Fox’s small non-profit, and others like it, are struggling to keep up as more women are imprisoned.
The female population in state and federal prisons jumped six-fold between 1977 and 1998, from 12,279 to 82,761, according to the U.S. Bureau of Justice Statistics. Two-thirds of the women behind bars are mothers of minor children, according to the bureau.
Fourteen percent of the female inmates’ children in Massachusetts are in custody of the Department of Social Services, according to a Wellesley College study. Ten percent of the children are in foster care and another 2 percent have been adopted.
Some analysts worry that child-welfare systems, already shouldering unwieldy case loads, cannot handle the stress of more children.
But defenders of mandatory drug sentences say getting children far away from their drug-addicted or drug-dealing mothers is more critical than keeping together such families.
“What we have to ask ourselves is: Are the parents effective role models and are the children better off by having other people involved in their lives?” said Plymouth County District Attorney Michael Sullivan. “Sad as it is, it’s probably in the best interest of the child to take the child from those environments.”
“It’s unfortunate, at least for some of these kids,” said state Rep. Francis Marini of Hanson, Mass., the Republican minority leader. “You have to be responsible and it’s the father and mother of that child who are the cause of a child being in foster care.”
Some mothers inside prison acknowledge that they were not fit parents when they were on drugs. Cooper said she has received counseling in prison, and may be a better mother to Scott in the future.
That is, if she gets the chance.
After going to prison, Cooper watched helplessly while her bond to her only son frayed. First, Scott landed at his grandmother’s house in Maine, where he grew emotionally volatile and angry. He was admitted to Jackson Brook Institute in Portland after he tried to cut himself with a knife, which a doctor told his mother was a suicide attempt.
“He was just full of all of these feelings and didn’t know how to get them out,” Cooper said.
Cooper’s parents couldn’t handle Scott, and her former husband’s mother wanted no part of him, she said. Scott would have gone into foster care, but his father took the boy and moved to Guam.
“I don’t know what’s worse,” she said, referring to the choice between foster care and her former husband.

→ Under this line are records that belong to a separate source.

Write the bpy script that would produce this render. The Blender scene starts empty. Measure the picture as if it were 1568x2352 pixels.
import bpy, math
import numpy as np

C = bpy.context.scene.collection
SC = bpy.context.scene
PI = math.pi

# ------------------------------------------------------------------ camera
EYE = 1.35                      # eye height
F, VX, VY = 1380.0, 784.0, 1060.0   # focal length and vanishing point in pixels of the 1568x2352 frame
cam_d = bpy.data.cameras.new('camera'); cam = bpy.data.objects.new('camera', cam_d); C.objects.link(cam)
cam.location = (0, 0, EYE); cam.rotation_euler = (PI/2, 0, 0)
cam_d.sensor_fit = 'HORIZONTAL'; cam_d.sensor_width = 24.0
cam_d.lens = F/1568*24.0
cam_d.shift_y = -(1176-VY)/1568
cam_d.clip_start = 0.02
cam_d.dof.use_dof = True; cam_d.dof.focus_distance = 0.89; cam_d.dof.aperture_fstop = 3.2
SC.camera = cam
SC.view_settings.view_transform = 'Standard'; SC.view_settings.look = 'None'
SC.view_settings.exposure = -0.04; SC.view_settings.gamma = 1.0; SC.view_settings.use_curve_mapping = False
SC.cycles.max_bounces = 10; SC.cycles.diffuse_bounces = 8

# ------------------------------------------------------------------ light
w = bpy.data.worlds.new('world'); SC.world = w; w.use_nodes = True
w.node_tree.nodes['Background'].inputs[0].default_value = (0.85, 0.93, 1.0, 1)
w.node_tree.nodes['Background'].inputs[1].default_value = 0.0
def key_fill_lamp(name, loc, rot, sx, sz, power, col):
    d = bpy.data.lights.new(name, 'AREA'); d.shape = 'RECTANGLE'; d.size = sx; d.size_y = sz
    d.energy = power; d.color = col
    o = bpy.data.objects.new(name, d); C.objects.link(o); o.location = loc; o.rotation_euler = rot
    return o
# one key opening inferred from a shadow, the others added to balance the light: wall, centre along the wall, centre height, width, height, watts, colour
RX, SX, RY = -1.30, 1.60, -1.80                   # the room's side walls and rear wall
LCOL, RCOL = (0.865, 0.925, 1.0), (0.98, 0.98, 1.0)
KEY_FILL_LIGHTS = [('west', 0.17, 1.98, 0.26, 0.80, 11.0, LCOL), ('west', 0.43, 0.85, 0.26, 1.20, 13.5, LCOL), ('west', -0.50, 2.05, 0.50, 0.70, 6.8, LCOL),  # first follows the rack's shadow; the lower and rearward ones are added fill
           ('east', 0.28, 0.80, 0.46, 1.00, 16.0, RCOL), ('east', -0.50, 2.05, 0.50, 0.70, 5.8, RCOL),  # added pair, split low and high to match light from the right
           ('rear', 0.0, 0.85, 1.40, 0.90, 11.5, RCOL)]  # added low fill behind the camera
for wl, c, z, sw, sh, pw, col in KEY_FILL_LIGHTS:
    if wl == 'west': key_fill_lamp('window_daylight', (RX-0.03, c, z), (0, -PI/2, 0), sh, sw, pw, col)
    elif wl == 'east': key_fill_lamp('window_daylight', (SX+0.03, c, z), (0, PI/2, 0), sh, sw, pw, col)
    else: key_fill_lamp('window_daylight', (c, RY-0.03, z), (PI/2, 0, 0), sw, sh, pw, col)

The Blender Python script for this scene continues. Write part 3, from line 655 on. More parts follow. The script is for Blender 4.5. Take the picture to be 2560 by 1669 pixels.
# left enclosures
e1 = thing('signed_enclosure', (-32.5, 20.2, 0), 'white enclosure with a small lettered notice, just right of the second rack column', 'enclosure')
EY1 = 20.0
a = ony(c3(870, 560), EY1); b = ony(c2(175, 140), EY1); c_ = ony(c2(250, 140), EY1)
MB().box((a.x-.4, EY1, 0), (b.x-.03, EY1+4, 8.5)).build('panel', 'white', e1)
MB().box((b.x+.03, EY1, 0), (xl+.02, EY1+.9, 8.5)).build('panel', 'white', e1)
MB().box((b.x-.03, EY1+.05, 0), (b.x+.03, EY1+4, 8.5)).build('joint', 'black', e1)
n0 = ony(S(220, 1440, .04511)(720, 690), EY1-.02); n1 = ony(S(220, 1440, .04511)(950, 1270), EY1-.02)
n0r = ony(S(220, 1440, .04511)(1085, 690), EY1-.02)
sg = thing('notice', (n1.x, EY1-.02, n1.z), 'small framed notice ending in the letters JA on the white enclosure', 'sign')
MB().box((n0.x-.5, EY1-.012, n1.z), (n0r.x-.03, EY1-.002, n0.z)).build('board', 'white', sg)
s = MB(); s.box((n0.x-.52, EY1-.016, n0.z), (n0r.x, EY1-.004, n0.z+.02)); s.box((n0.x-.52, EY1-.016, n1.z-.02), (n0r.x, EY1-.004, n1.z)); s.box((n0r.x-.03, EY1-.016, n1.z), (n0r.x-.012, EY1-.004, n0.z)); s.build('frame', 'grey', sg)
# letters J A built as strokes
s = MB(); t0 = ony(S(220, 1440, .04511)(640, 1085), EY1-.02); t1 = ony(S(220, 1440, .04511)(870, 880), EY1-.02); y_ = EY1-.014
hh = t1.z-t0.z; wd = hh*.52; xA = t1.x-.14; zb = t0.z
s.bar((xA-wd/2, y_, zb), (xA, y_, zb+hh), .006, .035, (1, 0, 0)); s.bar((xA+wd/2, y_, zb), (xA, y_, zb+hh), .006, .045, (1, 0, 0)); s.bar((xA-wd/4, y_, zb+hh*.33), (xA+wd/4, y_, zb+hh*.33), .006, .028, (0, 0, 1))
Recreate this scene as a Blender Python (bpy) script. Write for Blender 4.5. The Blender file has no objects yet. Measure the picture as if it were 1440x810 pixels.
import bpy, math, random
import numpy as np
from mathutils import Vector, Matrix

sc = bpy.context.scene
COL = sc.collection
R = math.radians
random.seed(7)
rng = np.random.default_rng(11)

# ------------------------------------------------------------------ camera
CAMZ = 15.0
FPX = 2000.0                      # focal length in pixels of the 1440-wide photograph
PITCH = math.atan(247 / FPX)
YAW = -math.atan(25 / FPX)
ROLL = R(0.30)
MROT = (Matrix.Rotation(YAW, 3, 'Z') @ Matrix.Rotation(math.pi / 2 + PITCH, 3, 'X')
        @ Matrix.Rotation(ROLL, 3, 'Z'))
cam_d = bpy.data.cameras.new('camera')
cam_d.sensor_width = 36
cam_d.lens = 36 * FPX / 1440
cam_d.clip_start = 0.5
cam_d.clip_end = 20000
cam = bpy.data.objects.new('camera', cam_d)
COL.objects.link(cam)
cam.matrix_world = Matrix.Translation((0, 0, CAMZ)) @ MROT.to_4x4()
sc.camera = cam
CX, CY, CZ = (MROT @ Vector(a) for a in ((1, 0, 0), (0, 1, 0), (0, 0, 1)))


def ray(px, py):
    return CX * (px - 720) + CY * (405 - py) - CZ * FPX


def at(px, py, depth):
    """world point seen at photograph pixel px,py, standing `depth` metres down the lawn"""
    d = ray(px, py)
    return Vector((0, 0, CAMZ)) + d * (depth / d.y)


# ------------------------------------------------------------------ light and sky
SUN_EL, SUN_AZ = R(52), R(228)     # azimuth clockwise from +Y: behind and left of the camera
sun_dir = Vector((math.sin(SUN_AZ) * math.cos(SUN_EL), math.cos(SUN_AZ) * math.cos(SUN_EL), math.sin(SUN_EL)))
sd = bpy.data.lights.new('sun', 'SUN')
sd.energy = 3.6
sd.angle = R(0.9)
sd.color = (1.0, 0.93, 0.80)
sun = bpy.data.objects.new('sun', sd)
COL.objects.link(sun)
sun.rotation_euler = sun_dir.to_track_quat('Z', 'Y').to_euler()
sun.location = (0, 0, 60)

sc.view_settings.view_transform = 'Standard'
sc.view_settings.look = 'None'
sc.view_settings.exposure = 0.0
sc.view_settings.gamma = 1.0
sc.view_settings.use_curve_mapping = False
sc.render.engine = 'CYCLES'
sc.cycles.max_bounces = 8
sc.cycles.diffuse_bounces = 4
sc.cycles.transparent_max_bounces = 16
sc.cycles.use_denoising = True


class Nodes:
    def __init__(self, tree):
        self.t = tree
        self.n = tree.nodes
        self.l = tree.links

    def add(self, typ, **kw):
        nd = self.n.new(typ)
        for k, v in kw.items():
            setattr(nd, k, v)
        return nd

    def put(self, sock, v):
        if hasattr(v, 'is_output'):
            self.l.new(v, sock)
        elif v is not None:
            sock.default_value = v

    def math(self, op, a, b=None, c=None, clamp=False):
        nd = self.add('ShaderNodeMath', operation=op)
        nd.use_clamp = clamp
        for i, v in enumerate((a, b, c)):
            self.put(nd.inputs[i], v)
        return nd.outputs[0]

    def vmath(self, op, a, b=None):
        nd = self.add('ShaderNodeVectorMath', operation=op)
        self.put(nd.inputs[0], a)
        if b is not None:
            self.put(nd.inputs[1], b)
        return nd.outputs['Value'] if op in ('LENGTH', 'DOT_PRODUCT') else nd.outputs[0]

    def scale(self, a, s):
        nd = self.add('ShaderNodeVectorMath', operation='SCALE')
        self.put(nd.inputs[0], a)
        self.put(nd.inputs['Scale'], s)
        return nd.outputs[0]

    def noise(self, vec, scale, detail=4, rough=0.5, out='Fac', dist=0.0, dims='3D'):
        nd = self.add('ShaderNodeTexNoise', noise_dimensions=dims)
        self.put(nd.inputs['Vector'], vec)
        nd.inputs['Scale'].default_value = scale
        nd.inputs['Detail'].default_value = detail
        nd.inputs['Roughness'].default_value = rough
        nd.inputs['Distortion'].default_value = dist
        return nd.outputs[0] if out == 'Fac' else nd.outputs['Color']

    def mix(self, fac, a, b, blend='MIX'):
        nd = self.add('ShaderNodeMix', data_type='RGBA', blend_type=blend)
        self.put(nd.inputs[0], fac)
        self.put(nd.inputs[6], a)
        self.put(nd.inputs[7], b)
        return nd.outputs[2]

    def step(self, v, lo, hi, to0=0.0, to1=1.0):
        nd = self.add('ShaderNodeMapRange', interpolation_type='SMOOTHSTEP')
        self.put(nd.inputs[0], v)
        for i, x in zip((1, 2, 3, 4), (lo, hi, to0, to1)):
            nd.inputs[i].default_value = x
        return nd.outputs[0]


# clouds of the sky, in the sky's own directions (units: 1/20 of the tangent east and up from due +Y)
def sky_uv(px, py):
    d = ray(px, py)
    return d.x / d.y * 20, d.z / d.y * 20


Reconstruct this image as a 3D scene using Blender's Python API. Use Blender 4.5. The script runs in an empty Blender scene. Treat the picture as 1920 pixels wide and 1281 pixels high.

Even after they leave prison bars behind, some women will face new challenges in reuniting with their children because of a recently enacted federal law.
Signed by President Clinton in November 1997, the Adoption and Safe Families Act makes states terminate parental rights, with few exceptions, if a child has been in foster care for 15 of the previous 22 months. That means women sentenced to long prison terms stand to lose their children.
Compliance with the law is mandatory for states to receive millions of dollars in federal aid.
Fox, of Aid to Incarcerated Mothers, said attitudes against women in prison are hardening, and her job of helping families reunite will only get tougher.
“Just because a woman is in prison doesn’t mean she’s an unfit mother,” Fox said. “For a lot of women, incarceration is not the answer. Sometimes, drug treatment is the answer and incarceration makes things worse.”
Carli, the Department of Social Services spokeswoman, said families plagued by drugs, poverty, and crime are often pulled apart by two state agencies: the departments of Correction and Social Services.
“The profile of women going to prison is generally single head of household, and that’s about 50 percent of our case load,” Carli said. “On some level, the DSS and the prisons are drawing from the same pool.”